The incident occurred in November 2011 when a member of staff accessed a batch of documents on their home computer from the council's network. These documents were then automatically uploaded to the web by a program installed on the machine.
The information was subsequently found in February 2012 by a council member who was mentioned in one of the documents that had been uploaded. They informed the council and the data was removed and the ICO informed.
The member of staff responsible told the ICO the software that uploaded the data must have been installed by the previous owner of the computer as she was not aware of what had happened.
“The employee told the data controller that the computer is second hand and that it must have been installed by a previous owner,” the report by the ICO reads.
The report also noted that the council had no relevant home-working policy and no sufficient measures in place to restrict the access of sensitive information from the council’s network.
Ken Macdonald, assistant commissioner for Scotland at the ICO, said the incident should make all social work departments in councils "sit up and take notice" of the issues raised around home working and data protection.
“As more people take the opportunity to work from home, organisations must have adequate measures in place to make sure the personal information being accessed by home workers continues to be kept secure,” he said.
“In this case Aberdeen City Council failed to monitor how personal information was being used and had no guidance to help home workers look after the information.”

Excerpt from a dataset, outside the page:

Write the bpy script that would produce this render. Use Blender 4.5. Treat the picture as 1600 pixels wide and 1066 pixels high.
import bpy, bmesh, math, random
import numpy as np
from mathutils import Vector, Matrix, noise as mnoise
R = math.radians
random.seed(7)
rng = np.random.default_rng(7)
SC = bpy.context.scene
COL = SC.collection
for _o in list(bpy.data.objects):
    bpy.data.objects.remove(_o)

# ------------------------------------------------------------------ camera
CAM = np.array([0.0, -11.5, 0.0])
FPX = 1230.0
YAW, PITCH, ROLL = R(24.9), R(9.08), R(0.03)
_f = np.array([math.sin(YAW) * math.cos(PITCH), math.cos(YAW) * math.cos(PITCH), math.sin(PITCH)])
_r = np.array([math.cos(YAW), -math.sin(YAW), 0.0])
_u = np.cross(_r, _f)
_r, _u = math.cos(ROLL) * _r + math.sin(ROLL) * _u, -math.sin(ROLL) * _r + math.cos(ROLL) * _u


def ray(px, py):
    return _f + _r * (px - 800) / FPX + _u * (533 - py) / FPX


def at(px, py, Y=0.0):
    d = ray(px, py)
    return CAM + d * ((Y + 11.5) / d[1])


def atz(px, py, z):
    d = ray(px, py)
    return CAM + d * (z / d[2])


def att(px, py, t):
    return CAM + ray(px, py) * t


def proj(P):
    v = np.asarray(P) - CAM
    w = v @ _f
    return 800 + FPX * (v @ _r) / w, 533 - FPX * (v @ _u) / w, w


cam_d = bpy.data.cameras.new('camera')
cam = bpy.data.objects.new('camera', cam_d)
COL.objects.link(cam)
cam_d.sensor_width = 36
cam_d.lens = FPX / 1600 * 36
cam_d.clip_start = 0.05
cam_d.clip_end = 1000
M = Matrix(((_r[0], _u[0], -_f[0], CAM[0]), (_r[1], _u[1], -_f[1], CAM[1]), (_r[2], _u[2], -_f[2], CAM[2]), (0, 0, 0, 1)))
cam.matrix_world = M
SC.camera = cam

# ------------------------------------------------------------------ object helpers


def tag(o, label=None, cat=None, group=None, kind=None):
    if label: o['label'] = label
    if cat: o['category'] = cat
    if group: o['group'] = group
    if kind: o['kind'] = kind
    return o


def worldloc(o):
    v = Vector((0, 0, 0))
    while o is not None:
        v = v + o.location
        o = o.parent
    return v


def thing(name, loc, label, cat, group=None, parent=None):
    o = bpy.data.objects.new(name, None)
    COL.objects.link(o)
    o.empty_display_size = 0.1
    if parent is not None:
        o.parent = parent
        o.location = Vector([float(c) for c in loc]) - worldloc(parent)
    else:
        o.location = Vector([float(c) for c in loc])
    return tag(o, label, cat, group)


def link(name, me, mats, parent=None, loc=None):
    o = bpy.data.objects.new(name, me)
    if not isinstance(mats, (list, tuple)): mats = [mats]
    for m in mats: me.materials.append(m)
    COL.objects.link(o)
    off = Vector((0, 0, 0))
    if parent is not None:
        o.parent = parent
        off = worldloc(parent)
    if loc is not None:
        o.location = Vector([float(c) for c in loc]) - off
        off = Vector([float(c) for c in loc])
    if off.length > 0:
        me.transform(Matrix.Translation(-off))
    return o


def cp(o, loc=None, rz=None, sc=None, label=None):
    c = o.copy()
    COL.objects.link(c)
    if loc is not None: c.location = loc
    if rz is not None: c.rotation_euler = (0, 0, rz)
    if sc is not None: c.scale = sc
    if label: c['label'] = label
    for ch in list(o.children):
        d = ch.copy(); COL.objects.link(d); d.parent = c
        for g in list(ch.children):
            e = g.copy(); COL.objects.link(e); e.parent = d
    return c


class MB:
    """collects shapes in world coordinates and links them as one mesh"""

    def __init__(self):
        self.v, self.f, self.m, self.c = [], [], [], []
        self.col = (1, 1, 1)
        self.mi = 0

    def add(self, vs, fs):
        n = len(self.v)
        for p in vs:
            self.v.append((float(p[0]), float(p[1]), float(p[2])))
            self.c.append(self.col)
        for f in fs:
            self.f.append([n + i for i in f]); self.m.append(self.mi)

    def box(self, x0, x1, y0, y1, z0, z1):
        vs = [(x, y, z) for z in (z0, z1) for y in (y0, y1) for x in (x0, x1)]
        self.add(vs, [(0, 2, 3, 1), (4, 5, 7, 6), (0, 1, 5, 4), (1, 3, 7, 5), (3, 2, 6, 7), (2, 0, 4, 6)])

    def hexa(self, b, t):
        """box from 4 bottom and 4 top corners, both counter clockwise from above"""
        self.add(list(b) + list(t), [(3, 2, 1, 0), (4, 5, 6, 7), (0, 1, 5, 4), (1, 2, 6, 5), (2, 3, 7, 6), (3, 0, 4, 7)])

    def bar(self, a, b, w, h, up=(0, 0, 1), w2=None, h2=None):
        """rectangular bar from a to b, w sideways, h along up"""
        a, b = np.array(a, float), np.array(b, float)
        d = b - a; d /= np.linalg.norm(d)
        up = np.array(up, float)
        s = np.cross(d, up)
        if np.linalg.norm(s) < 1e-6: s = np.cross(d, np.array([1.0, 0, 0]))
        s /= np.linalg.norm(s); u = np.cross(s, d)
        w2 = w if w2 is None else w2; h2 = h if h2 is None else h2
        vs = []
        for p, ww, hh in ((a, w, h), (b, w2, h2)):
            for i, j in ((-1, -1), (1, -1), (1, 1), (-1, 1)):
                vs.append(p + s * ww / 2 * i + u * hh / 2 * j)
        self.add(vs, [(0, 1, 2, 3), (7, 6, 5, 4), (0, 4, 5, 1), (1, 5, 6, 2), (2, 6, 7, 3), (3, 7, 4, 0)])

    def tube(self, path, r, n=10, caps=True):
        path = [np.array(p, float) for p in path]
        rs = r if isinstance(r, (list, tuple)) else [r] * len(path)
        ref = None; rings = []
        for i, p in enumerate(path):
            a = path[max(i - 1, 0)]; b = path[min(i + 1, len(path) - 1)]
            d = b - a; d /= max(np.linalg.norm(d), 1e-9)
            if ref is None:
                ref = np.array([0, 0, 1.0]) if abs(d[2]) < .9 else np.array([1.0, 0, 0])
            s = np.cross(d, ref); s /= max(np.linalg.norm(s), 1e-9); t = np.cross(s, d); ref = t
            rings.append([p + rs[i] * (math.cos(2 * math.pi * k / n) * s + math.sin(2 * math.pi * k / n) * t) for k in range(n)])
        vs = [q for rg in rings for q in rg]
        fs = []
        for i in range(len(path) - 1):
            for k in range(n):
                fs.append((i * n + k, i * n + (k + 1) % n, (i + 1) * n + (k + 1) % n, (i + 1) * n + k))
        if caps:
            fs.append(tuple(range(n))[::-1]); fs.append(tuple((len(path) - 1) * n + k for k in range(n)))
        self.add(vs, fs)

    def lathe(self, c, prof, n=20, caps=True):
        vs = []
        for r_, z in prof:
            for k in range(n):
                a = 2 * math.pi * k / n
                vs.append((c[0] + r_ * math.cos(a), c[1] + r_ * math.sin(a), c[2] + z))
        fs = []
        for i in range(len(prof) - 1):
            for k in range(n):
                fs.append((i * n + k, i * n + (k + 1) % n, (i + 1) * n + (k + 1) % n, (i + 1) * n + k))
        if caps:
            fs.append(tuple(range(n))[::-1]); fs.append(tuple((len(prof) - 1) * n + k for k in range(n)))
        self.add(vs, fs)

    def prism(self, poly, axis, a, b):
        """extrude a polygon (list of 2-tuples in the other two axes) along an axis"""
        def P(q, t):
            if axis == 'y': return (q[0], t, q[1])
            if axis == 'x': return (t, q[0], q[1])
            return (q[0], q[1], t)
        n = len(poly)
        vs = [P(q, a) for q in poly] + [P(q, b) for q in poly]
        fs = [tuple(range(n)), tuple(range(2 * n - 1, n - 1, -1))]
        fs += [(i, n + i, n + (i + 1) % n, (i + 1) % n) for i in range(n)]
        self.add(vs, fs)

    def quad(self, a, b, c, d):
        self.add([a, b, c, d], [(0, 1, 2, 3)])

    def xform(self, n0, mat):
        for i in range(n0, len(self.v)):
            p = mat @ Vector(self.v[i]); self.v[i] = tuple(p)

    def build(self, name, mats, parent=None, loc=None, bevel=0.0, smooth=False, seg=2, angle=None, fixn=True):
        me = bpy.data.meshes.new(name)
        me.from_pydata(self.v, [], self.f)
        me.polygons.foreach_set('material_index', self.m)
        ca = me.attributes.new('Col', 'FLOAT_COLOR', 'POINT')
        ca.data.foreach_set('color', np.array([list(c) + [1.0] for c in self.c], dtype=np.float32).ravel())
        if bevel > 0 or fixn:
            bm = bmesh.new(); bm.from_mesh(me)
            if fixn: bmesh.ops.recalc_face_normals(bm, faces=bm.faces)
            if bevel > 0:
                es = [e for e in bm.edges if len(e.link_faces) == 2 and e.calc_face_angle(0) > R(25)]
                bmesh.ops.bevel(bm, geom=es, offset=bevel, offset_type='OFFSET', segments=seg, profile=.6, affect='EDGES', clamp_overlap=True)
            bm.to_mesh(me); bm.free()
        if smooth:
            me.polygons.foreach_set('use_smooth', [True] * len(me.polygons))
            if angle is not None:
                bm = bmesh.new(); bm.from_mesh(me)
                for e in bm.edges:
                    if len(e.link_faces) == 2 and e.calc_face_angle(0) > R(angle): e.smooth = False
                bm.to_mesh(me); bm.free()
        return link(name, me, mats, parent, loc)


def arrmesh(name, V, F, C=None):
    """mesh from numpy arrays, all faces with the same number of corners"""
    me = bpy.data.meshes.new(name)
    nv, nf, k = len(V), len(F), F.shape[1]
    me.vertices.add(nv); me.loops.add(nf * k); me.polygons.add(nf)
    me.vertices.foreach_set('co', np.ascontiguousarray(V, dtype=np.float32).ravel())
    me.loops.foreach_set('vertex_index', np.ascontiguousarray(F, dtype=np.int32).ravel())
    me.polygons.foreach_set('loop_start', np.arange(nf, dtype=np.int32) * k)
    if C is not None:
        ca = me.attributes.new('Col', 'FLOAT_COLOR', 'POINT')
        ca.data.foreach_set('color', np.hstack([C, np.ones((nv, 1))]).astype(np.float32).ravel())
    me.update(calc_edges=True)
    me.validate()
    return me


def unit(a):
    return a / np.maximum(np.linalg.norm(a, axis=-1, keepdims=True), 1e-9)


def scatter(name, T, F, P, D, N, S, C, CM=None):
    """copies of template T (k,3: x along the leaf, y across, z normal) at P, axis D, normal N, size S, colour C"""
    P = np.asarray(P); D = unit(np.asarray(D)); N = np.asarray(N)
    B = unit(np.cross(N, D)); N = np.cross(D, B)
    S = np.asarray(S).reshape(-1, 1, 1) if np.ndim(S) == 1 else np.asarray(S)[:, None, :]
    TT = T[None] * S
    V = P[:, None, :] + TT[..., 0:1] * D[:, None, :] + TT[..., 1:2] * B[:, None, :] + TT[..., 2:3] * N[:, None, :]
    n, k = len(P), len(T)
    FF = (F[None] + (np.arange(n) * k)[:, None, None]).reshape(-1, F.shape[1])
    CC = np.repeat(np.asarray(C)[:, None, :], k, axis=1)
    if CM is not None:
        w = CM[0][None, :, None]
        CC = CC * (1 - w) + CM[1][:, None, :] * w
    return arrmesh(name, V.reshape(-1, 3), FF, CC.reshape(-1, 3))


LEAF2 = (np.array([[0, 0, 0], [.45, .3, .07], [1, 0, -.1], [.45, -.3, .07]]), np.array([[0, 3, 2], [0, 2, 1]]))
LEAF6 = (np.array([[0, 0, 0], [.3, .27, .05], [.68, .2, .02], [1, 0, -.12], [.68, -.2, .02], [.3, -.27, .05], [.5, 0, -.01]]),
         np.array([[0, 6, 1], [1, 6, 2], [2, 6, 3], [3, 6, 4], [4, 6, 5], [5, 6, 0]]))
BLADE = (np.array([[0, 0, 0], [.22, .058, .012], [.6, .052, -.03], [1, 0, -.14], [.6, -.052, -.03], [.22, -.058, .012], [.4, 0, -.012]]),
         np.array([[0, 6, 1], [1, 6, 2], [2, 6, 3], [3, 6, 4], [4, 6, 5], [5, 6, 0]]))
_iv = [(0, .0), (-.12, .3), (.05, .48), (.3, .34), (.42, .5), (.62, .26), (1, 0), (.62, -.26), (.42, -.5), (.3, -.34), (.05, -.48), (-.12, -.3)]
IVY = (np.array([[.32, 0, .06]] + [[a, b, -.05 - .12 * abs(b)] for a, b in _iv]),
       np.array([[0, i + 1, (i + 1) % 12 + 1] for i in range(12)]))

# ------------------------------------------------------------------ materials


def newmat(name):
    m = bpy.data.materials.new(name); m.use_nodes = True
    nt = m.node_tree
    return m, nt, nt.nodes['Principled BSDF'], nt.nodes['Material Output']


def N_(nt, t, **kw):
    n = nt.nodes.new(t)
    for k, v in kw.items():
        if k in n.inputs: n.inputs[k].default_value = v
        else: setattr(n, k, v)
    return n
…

Aberdeen City Council said it takes data protection extremely seriously, which is why it reported the matter to the ICO itself when it came to light, and claimed it was making improvements on its policies. The council made no direct comment on the fine.
"A data protection audit report on the City Council by the ICO this summer found that a comprehensive suite of up-to-date data policies are in place, strong arrangements are in place concerning a wide range of routine data-sharing, and the content of data protection and information security training material used by Aberdeen City Council is detailed and thorough."
The fine is the latest of many to be imposed by the ICO against councils for poor data-handling procedures, with Islington Council fined £70,000 for an issue relating to Excel that caused 2,000 residents' details to be leaked online.